Dès le début de la lettre, Olympe de Gouges se présente comme l’alliée de la reine. Si elle rappelle les critiques dont Marie-Antoinette a été l’objet, c’est pour insister sur le fait qu’elle a pris sa défense : « moi seule, dans un temps de trouble et d’orage, j’ai eu la force de prendre votre défense » (p. 25). L’autrice se présente ainsi comme la seule véritable défenseuse de la reine. Un peu plus loin, elle précise que la reine est, à ses yeux, « faussement inculpée » et « intéressante » (p. 26), c’est-à-dire qu’elle mérite la compassion. Néanmoins, le ton de l’autrice devient parfois menaçant : si le frère de Marie-Antoinette attaquait la France, Olympe de Gouges n’hésite pas à dire qu’elle la considèrerait alors comme « une implacable ennemie des Français » (p. 26). Le soutien de l’autrice à la reine est donc explicitement conditionné à celui que la reine peut apporter à la France et aux droits des femmes.

 

4. Olympe de Gouges adresse deux demandes à Marie-Antoinette. Lesquelles ?

 

L’autrice demande tout d’abord à la reine d’employer son influence pour « le retour des princes » (p. 26), désignant ainsi les membres de la famille royale et de la noblesse partis former une armée contre-révolutionnaire hors de France. Selon elle, il s’agit du « vrai devoir d’une reine » (p. 26) : au contraire, si elle complotait contre son propre pays, la reine ne serait pas digne de sa fonction.

 

Olympe de Gouges adresse ensuite une seconde demande à son interlocutrice : « donner du poids à l’essor des droits de la femme » (p. 27).
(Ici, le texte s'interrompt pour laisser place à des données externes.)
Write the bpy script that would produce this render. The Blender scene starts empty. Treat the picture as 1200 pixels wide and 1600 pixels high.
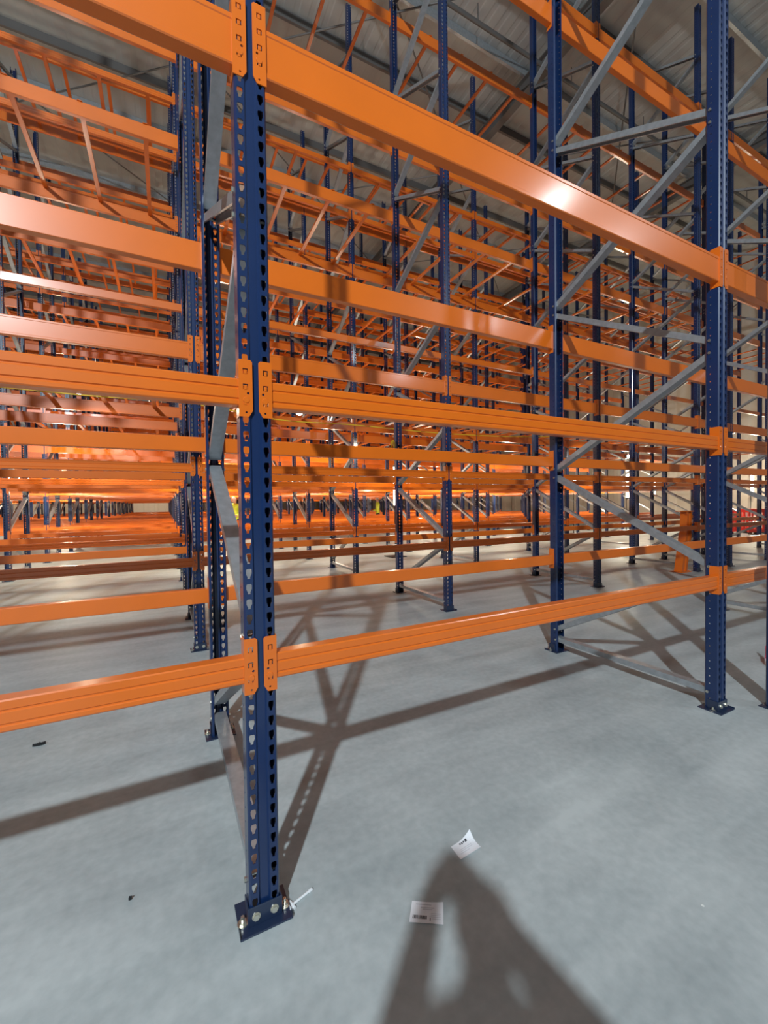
import bpy, bmesh, math, random
import numpy as np
from mathutils import Vector, Matrix
random.seed(7)
S = bpy.context.scene
COL = S.collection

# ------------------------------------------------------------------ camera
F_PX, YAW, PITCH, ROLL = 656.06, 0.47874, 0.01988, -0.01267
CAM = Vector((-0.26854, -1.42214, 1.40))
fw = Vector((math.sin(YAW)*math.cos(PITCH), math.cos(YAW)*math.cos(PITCH), -math.sin(PITCH)))
r0 = Vector((math.cos(YAW), -math.sin(YAW), 0)); u0 = r0.cross(fw)
rt = math.cos(ROLL)*r0 + math.sin(ROLL)*u0
up = -math.sin(ROLL)*r0 + math.cos(ROLL)*u0
cd = bpy.data.cameras.new('camera'); cam = bpy.data.objects.new('camera', cd); COL.objects.link(cam)
cd.sensor_fit = 'VERTICAL'; cd.sensor_height = 36.0; cd.lens = F_PX*36/1600
cd.clip_start = 0.02; cd.clip_end = 300
cam.matrix_world = Matrix(((rt.x, up.x, -fw.x, CAM.x), (rt.y, up.y, -fw.y, CAM.y), (rt.z, up.z, -fw.z, CAM.z), (0, 0, 0, 1)))
S.camera = cam

# ------------------------------------------------------------------ light and exposure
S.view_settings.view_transform = 'Standard'; S.view_settings.look = 'None'
S.view_settings.gamma = 1; S.view_settings.use_curve_mapping = False
S.view_settings.exposure = 0.0
W = bpy.data.worlds.new('world'); S.world = W; W.use_nodes = True
bg = W.node_tree.nodes['Background']; bg.inputs[0].default_value = (0.75, 0.66, 0.58, 1); bg.inputs[1].default_value = 0.0

def lamp(name, loc, power, color, radius=0.15):
    d = bpy.data.lights.new(name, 'POINT'); d.energy = power; d.color = color; d.shadow_soft_size = radius
    o = bpy.data.objects.new(name, d); o.location = loc; COL.objects.link(o); return o
def spot(name, loc, aim, power, color, angle, blend, radius):
    d = bpy.data.lights.new(name, 'SPOT'); d.energy = power; d.color = color; d.shadow_soft_size = radius; d.spot_size = math.radians(angle); d.spot_blend = blend
    o = bpy.data.objects.new(name, d); o.location = loc; COL.objects.link(o)
    o.rotation_euler = (Vector(aim)-Vector(loc)).to_track_quat('-Z', 'Y').to_euler(); return o
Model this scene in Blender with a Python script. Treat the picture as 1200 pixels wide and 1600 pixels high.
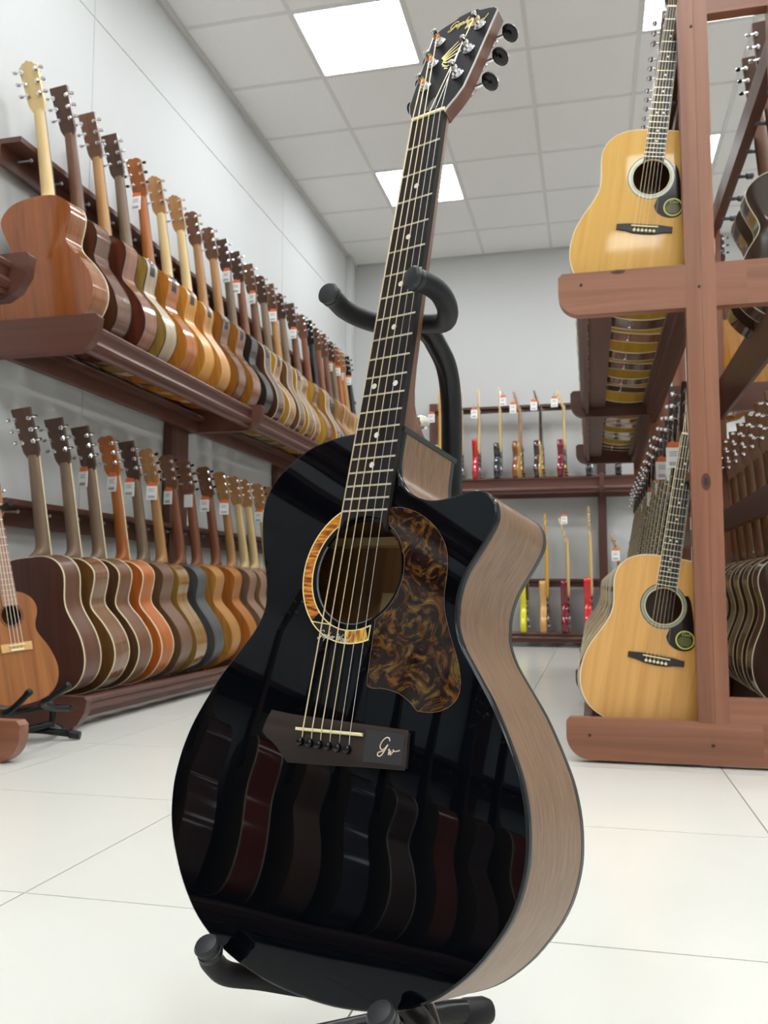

Elle lui demande de défendre « ce sexe malheureux » (p. 27) et de lui donner « toute la consistance dont il est susceptible » (p. 27).

 

5. Quels avantages la reine pourrait-elle en retirer ?

 

L’autrice insiste sur les avantages que la reine pourrait retirer de ces deux soutiens : rappelant les critiques dont elle a fait l’objet, Olympe de Gouges montre que la reine pourrait regagner le cœur des Français par ses actions.